DATASET RECORDS:
⟨
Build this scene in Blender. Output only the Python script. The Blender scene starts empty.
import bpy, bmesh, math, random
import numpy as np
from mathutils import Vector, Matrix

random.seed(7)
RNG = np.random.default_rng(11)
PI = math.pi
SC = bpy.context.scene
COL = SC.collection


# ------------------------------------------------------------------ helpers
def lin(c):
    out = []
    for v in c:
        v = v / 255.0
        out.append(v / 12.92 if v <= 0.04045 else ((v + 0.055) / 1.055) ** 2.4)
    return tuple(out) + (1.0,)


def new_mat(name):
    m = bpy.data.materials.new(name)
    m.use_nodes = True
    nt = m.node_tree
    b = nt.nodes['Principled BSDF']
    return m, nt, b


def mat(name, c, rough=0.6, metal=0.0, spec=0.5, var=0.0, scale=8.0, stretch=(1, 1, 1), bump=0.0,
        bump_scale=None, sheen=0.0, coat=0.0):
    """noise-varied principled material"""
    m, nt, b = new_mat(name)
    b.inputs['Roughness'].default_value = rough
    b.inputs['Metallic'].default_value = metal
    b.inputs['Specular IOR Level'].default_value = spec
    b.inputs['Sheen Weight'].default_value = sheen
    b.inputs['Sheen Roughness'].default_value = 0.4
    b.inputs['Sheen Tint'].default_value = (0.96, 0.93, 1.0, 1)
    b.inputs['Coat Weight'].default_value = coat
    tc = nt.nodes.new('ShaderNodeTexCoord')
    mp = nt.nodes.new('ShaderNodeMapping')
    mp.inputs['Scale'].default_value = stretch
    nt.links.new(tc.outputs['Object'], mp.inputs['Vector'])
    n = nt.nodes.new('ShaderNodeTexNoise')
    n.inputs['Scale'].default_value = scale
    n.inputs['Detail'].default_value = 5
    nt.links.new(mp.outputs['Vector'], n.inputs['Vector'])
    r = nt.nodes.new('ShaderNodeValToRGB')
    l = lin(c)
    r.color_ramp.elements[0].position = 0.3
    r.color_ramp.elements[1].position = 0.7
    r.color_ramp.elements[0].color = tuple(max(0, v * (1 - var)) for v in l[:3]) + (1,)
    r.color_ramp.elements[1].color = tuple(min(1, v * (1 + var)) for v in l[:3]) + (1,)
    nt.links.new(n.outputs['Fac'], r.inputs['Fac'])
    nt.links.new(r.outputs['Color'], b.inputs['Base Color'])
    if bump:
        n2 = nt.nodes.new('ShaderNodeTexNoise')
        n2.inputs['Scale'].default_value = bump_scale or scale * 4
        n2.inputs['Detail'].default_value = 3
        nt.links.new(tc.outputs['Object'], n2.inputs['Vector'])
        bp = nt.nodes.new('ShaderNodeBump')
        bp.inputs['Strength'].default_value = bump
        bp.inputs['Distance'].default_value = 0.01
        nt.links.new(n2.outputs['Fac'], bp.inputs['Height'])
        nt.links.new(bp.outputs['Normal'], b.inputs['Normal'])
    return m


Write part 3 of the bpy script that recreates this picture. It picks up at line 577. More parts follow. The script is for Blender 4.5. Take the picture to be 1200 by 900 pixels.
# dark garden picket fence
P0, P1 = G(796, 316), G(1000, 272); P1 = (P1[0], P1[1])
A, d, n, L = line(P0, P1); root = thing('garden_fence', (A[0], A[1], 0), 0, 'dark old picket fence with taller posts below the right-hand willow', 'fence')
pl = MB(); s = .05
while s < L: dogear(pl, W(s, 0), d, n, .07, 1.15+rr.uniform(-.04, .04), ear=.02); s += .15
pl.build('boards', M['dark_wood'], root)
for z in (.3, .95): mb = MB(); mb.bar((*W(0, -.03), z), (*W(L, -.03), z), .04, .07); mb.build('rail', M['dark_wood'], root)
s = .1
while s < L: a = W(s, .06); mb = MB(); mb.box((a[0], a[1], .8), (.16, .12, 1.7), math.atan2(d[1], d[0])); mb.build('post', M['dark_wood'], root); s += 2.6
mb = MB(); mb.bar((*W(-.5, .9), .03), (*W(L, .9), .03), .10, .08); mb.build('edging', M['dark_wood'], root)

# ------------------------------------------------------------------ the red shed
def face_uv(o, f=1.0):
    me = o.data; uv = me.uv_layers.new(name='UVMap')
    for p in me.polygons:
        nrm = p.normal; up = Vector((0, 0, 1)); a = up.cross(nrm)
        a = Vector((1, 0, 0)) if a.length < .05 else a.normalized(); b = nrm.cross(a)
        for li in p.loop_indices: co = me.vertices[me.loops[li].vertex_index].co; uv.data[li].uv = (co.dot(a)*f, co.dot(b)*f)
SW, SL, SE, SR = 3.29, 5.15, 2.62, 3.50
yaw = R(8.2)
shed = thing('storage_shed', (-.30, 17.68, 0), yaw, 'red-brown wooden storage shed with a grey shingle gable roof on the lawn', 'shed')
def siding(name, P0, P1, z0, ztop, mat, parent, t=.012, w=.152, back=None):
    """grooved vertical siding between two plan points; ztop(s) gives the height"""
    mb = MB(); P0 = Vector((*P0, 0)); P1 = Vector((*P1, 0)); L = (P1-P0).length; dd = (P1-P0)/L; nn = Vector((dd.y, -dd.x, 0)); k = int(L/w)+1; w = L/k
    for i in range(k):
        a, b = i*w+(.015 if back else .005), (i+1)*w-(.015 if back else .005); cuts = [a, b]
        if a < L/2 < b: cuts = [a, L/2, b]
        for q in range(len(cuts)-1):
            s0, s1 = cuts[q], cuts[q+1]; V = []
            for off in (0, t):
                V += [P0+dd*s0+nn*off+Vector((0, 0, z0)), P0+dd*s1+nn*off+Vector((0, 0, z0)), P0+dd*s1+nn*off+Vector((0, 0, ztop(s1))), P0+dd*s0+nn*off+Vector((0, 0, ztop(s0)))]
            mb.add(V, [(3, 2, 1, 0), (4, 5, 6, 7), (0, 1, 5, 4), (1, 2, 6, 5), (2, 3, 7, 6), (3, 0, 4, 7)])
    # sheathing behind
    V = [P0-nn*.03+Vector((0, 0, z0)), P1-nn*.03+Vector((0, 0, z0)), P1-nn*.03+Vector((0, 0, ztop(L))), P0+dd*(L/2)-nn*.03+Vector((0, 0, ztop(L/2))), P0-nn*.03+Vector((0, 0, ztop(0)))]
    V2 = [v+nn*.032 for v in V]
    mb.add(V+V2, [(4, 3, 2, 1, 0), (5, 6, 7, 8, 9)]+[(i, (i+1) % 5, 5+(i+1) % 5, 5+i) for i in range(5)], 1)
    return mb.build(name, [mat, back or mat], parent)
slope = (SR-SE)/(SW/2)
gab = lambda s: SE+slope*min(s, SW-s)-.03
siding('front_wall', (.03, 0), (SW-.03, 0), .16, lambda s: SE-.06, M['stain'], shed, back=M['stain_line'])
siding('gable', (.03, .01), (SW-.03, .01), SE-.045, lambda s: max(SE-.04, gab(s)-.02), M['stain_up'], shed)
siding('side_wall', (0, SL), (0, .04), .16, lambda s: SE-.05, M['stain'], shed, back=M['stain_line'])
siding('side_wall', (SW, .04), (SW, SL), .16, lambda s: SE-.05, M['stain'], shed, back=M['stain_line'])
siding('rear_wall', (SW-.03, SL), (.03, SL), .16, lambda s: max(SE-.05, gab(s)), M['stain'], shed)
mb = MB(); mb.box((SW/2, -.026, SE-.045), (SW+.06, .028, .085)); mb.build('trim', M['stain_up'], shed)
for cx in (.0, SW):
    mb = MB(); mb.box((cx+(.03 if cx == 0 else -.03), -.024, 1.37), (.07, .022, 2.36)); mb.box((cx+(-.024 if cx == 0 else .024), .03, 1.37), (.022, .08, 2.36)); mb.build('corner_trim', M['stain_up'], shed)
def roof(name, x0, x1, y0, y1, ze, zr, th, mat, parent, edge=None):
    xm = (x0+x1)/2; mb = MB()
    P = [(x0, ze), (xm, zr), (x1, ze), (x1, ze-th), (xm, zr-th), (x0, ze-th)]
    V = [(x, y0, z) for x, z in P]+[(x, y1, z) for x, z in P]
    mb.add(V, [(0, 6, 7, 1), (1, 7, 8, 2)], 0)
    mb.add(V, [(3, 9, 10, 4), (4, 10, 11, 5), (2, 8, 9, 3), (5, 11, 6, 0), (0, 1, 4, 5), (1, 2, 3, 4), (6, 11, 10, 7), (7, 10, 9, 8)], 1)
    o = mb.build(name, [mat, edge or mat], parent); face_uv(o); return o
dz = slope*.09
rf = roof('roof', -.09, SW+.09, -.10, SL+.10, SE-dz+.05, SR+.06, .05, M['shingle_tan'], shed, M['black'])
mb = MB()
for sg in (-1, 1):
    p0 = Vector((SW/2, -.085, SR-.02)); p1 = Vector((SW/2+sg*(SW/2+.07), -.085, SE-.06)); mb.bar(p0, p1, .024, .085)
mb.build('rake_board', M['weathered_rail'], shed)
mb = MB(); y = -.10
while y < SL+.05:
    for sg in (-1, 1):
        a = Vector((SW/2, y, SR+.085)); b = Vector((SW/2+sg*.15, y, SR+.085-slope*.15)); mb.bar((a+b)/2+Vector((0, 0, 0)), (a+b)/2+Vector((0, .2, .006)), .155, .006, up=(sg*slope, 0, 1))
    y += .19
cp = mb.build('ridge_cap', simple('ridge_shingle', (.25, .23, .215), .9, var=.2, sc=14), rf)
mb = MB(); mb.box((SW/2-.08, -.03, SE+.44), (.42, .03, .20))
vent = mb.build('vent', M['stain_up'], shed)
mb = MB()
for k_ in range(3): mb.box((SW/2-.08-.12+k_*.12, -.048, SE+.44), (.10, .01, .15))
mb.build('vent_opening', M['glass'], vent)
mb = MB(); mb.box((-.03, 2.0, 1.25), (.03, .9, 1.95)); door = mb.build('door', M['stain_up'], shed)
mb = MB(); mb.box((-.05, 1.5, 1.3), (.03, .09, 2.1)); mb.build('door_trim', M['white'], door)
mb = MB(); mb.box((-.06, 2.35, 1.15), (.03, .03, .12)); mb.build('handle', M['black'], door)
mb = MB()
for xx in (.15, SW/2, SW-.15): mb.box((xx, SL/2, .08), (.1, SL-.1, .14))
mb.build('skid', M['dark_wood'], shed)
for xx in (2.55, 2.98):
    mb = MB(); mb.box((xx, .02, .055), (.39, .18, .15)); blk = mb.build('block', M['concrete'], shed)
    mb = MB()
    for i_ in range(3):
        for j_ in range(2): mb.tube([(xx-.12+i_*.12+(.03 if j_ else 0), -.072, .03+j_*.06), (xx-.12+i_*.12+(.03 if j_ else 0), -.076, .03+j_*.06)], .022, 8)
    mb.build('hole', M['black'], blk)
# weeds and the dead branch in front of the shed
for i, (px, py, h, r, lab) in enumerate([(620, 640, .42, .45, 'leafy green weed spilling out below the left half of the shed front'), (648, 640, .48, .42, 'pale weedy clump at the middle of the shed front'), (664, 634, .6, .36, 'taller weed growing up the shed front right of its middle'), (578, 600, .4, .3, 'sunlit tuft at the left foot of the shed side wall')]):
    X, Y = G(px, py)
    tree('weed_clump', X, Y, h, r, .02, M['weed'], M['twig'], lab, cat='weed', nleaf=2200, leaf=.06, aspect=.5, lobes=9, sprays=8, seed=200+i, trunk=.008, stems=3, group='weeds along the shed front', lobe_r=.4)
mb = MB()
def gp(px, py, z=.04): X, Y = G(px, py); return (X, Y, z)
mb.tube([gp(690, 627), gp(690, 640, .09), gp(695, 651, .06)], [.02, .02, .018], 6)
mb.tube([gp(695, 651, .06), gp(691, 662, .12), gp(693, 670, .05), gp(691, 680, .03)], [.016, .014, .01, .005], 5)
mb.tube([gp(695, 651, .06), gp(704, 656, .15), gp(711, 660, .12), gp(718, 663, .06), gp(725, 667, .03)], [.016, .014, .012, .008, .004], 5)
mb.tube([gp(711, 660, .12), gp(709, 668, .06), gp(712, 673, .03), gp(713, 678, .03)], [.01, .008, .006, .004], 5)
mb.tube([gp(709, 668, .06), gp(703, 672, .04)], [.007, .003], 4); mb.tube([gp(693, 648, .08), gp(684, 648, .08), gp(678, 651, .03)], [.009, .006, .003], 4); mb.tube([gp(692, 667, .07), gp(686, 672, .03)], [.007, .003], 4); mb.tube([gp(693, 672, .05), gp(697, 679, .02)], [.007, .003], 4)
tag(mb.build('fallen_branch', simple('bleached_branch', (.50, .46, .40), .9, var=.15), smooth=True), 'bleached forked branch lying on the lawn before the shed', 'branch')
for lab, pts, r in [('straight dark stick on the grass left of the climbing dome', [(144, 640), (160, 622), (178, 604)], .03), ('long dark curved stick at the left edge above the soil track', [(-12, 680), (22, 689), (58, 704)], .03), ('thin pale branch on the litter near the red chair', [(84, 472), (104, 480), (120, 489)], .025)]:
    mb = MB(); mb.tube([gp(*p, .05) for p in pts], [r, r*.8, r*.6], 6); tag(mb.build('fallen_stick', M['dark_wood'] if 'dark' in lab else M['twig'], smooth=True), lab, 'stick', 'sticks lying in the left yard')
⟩
CHALLENGE:
Where a line above holds the string "back", show that line.

RESULT FOR THIS TASK:
def siding(name, P0, P1, z0, ztop, mat, parent, t=.012, w=.152, back=None):
        a, b = i*w+(.015 if back else .005), (i+1)*w-(.015 if back else .005); cuts = [a, b]
    return mb.build(name, [mat, back or mat], parent)
siding('front_wall', (.03, 0), (SW-.03, 0), .16, lambda s: SE-.06, M['stain'], shed, back=M['stain_line'])
siding('side_wall', (0, SL), (0, .04), .16, lambda s: SE-.05, M['stain'], shed, back=M['stain_line'])
siding('side_wall', (SW, .04), (SW, SL), .16, lambda s: SE-.05, M['stain'], shed, back=M['stain_line'])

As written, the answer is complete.